Exercise directions: Do not repeat pictures. Repeat exactly the lines of the listing below from its first line through the line with "def ats(pts, z=0.0): return".
[begin Given records]
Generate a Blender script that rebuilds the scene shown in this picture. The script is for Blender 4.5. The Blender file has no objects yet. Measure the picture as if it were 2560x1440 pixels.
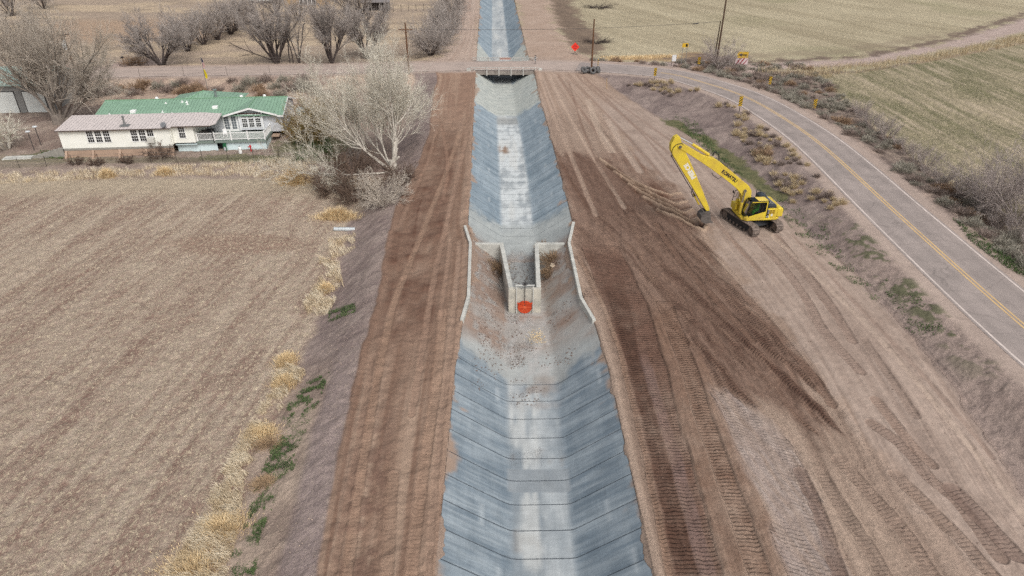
import bpy, bmesh, math, random
import numpy as np
from mathutils import Vector, Matrix
R = math.radians
SC = bpy.context.scene
COL = SC.collection
random.seed(7); RNG = np.random.default_rng(11)

# ---------------------------------------------------------------- camera (a drone 27 m up, 24 mm lens, tilted 30 degrees down)
F = 1707.0; PT = R(30.2); CH = 27.0
cam = bpy.data.cameras.new('camera'); cam.sensor_width = 36; cam.lens = F/2560*36; cam.clip_start = 0.5; cam.clip_end = 3000
camo = bpy.data.objects.new('camera', cam); COL.objects.link(camo)
camo.location = (0, 0, CH); camo.rotation_euler = (math.pi/2-PT, 0, 0); SC.camera = camo

def at(px, py, z=0.0):
    a = (px-1280)/F; b = (py-720)/F
    dz = -math.sin(PT)-b*math.cos(PT); dy = math.cos(PT)-b*math.sin(PT)
    t = (CH-z)/-dz
    return (a*t, dy*t)
def ats(pts, z=0.0): return [at(p[0], p[1], z) for p in pts]

# ---------------------------------------------------------------- light: high overcast
SUN_EL, SUN_AZ = R(50), R(152)
w = bpy.data.worlds.new('World'); SC.world = w; w.use_nodes = True
nt = w.node_tree; bg = nt.nodes['Background']
sky = nt.nodes.new('ShaderNodeTexSky'); sky.sky_type = 'NISHITA'; sky.sun_disc = False
sky.sun_elevation = SUN_EL; sky.sun_rotation = SUN_AZ; sky.air_density = 0.8; sky.dust_density = 5.5; sky.ozone_density = 0.6
hs = nt.nodes.new('ShaderNodeHueSaturation'); hs.inputs['Saturation'].default_value = .3   # high thin overcast
nt.links.new(sky.outputs[0], hs.inputs['Color']); nt.links.new(hs.outputs[0], bg.inputs[0]); bg.inputs[1].default_value = 0.15
sl = bpy.data.lights.new('sun', 'SUN'); sl.energy = 1.0; sl.angle = R(25); sl.color = (1, 0.97, 0.93)
so = bpy.data.objects.new('sun', sl); COL.objects.link(so)
sd = Vector((math.sin(SUN_AZ)*math.cos(SUN_EL), math.cos(SUN_AZ)*math.cos(SUN_EL), math.sin(SUN_EL)))
so.rotation_euler = (-sd).to_track_quat('-Z', 'Y').to_euler(); so.location = (0, 0, 60)
vs = SC.view_settings; vs.view_transform = 'Standard'; vs.look = 'None'; vs.gamma = 1; vs.exposure = 0.0; vs.use_curve_mapping = False
SC.render.engine = 'CYCLES'; SC.cycles.max_bounces = 6; SC.cycles.transparent_max_bounces = 8; SC.cycles.use_denoising = False; SC.cycles.use_adaptive_sampling = False; SC.cycles.blur_glossy = 1.0; SC.cycles.sample_clamp_indirect = 4

# ---------------------------------------------------------------- colours and materials
K = 1.12
def lin(c):
    c = np.asarray(c, float)/255
    return np.where(c <= .04045, c/12.92, ((c+.055)/1.055)**2.4)
def S(r, g, b): return tuple(float(v) for v in lin((r, g, b))/K)
def mat(name, c, rough=.8, var=.18, scale=3.0, bump=.1, bscale=25.0, metal=0.0, c2=None, spec=.3):
    m = bpy.data.materials.new(name); m.use_nodes = True
    n = m.node_tree.nodes; l = m.node_tree.links; b = n['Principled BSDF']
    b.inputs['Roughness'].default_value = rough; b.inputs['Metallic'].default_value = metal
    b.inputs['Specular IOR Level'].default_value = spec
    tc = n.new('ShaderNodeTexCoord')
    nz = n.new('ShaderNodeTexNoise'); nz.inputs['Scale'].default_value = scale; nz.inputs['Detail'].default_value = 6; nz.inputs['Roughness'].default_value = .65
    l.new(tc.outputs['Object'], nz.inputs['Vector'])
    mx = n.new('ShaderNodeMix'); mx.data_type = 'RGBA'
    c2 = c2 or tuple(v*(1-2*var) for v in c); c1 = tuple(min(1, v*(1+var)) for v in c) if c2 else c
    mx.inputs[6].default_value = (*c1, 1); mx.inputs[7].default_value = (*c2, 1)
    mr = n.new('ShaderNodeMapRange'); mr.inputs[1].default_value = .3; mr.inputs[2].default_value = .72
    l.new(nz.outputs[0], mr.inputs[0]); l.new(mr.outputs[0], mx.inputs[0]); l.new(mx.outputs[2], b.inputs['Base Color'])
    if bump > 0:
        n2 = n.new('ShaderNodeTexNoise'); n2.inputs['Scale'].default_value = bscale; n2.inputs['Detail'].default_value = 4
        l.new(tc.outputs['Object'], n2.inputs['Vector'])
        bp = n.new('ShaderNodeBump'); bp.inputs['Strength'].default_value = bump; bp.inputs['Distance'].default_value = .05
        l.new(n2.outputs[0], bp.inputs['Height']); l.new(bp.outputs[0], b.inputs['Normal'])
    return m

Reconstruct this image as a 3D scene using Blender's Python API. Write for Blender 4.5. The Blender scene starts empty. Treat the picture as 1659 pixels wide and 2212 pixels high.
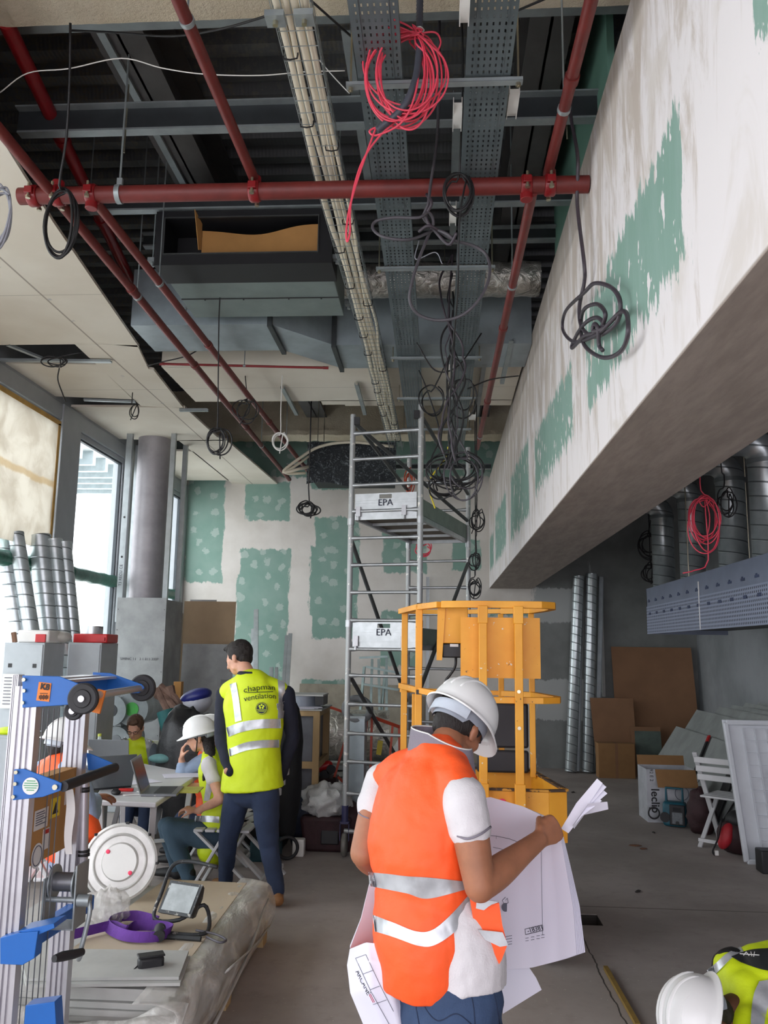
import bpy, bmesh, math, random
from mathutils import Vector, Matrix, Euler, noise
from mathutils.bvhtree import BVHTree
R = random.Random(7)
PI = math.pi
SC = bpy.context.scene
COL = SC.collection

# ------------------------------------------------------------------ camera
F_PX = 1821.0; PW, PH = 1659, 2212; CAM_H = 1.75
_d = Vector((947-829.5, 1406-1106, F_PX)).normalized()
_u = Vector((160.0, -(F_PX*F_PX+117.5*160)/300.0, F_PX)).normalized()
_r = _d.cross(_u)
if _r.x < 0: _r = -_r
CAM = Vector((0, 0, CAM_H))
def ray(a, b):
    v = Vector((a-829.5, b-1106.0, F_PX)); return Vector((v.dot(_r), v.dot(_d), v.dot(_u)))
def az(a, b, z=0.0):
    v = ray(a, b); return CAM + v*((z-CAM_H)/v.z)
def ay(a, b, y):
    v = ray(a, b); return CAM + v*(y/v.y)
def ax(a, b, x):
    v = ray(a, b); return CAM + v*(x/v.x)
cam_data = bpy.data.cameras.new('camera'); cam = bpy.data.objects.new('camera', cam_data); COL.objects.link(cam)
def _w(v): return Vector((v.dot(_r), v.dot(_d), v.dot(_u)))
cx_, cy_, cz_ = _w(Vector((1, 0, 0))), _w(Vector((0, -1, 0))), _w(Vector((0, 0, -1)))
mw = Matrix(((cx_.x, cy_.x, cz_.x, 0), (cx_.y, cy_.y, cz_.y, 0), (cx_.z, cy_.z, cz_.z, CAM_H), (0, 0, 0, 1)))
cam.matrix_world = mw
cam_data.sensor_fit = 'VERTICAL'; cam_data.sensor_height = 24.0; cam_data.lens = 24.0*F_PX/PH
cam_data.clip_start = 0.05; cam_data.clip_end = 200
SC.camera = cam

# ------------------------------------------------------------------ light and exposure
SC.view_settings.view_transform = 'Standard'; SC.view_settings.look = 'None'
SC.view_settings.gamma = 1.0; SC.view_settings.use_curve_mapping = False
SC.view_settings.exposure = 0.92
world = bpy.data.worlds.new('sky'); SC.world = world; world.use_nodes = True
wn = world.node_tree; wn.nodes.clear()
_bg = wn.nodes.new('ShaderNodeBackground'); _bg.inputs[0].default_value = (0.95, 0.91, 0.99, 1); _bg.inputs[1].default_value = 2.6
_wo = wn.nodes.new('ShaderNodeOutputWorld'); wn.links.new(_bg.outputs[0], _wo.inputs[0])
def daylight(name, loc, rot, sx, sy):
    # light portal: guides the sky's own light through the opening, gives off none itself
    l = bpy.data.lights.new(name, 'AREA'); l.shape = 'RECTANGLE'; l.size = sx; l.size_y = sy; l.cycles.is_portal = True
    o = bpy.data.objects.new(name, l); o.location = loc; o.rotation_euler = rot; COL.objects.link(o); return o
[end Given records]
Completed task:
Generate a Blender script that rebuilds the scene shown in this picture. The script is for Blender 4.5. The Blender file has no objects yet. Measure the picture as if it were 2560x1440 pixels.
import bpy, bmesh, math, random
import numpy as np
from mathutils import Vector, Matrix
R = math.radians
SC = bpy.context.scene
COL = SC.collection
random.seed(7); RNG = np.random.default_rng(11)

# ---------------------------------------------------------------- camera (a drone 27 m up, 24 mm lens, tilted 30 degrees down)
F = 1707.0; PT = R(30.2); CH = 27.0
cam = bpy.data.cameras.new('camera'); cam.sensor_width = 36; cam.lens = F/2560*36; cam.clip_start = 0.5; cam.clip_end = 3000
camo = bpy.data.objects.new('camera', cam); COL.objects.link(camo)
camo.location = (0, 0, CH); camo.rotation_euler = (math.pi/2-PT, 0, 0); SC.camera = camo

def at(px, py, z=0.0):
    a = (px-1280)/F; b = (py-720)/F
    dz = -math.sin(PT)-b*math.cos(PT); dy = math.cos(PT)-b*math.sin(PT)
    t = (CH-z)/-dz
    return (a*t, dy*t)
def ats(pts, z=0.0): return [at(p[0], p[1], z) for p in pts]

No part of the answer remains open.